In the US baby showers are extremely common, so when you are pregnant you see stuff about showers all the time. If you have a difficult relationship with your family and don't have a lot of social support otherwise, all the stuff we see in stores and commercials and in our e-mail, etc. that references baby showers is a painful reminder of that. Sort of how people who don't have family or a good relationship with their family have a hard time during the Christmas season, or how single people often feel worse about it at Valentine's day.

I'm a little wistful about it this time around because we suffered several losses between having our youngest child and being pregnant with this baby. Our families have reacted to my pregnancy with more caution than excitement. When I see cultural references to showers I think "Awwww, I want that." and I don't mean presents, I mean I want there to be excitement and enthusiasm for my pregnancy.
 
Who cares if you don't understand WHY people have baby showers?

If we don't understand WHY something is done, then we make assumptions, which, as this thread has proved, can be wrong. Surely it's better to have an educated opinion based on facts rather than, as you say hear-say "with no real grounding in reality"?

If you don't think it's important that people understand the meaning behind baby showers, why did you explain the history of the tradition in a previous post on page 3?

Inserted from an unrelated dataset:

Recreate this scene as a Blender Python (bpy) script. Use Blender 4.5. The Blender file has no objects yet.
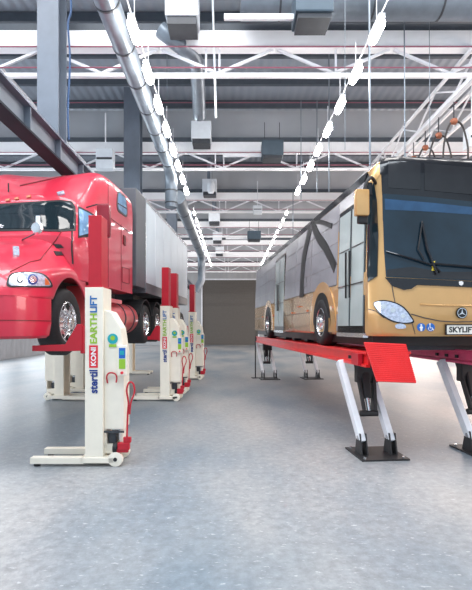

I was trying to be informative. If the OP is feeling sad about nobody caring enough to throw a baby shower in her honor, why come along and call her rude for wanting one in the first place? Especially if you have no real understanding of the tradition beyond what you see in movies. It's not my policy to kick people when they're down.

Again, I believe everyone has the right to an opinion, but there's a time and a place for that discussion and if you want to ridicule the idea of showers then this isn't the right thread for it considering the OP was looking for support with an entirely more important issue than asking for gifts.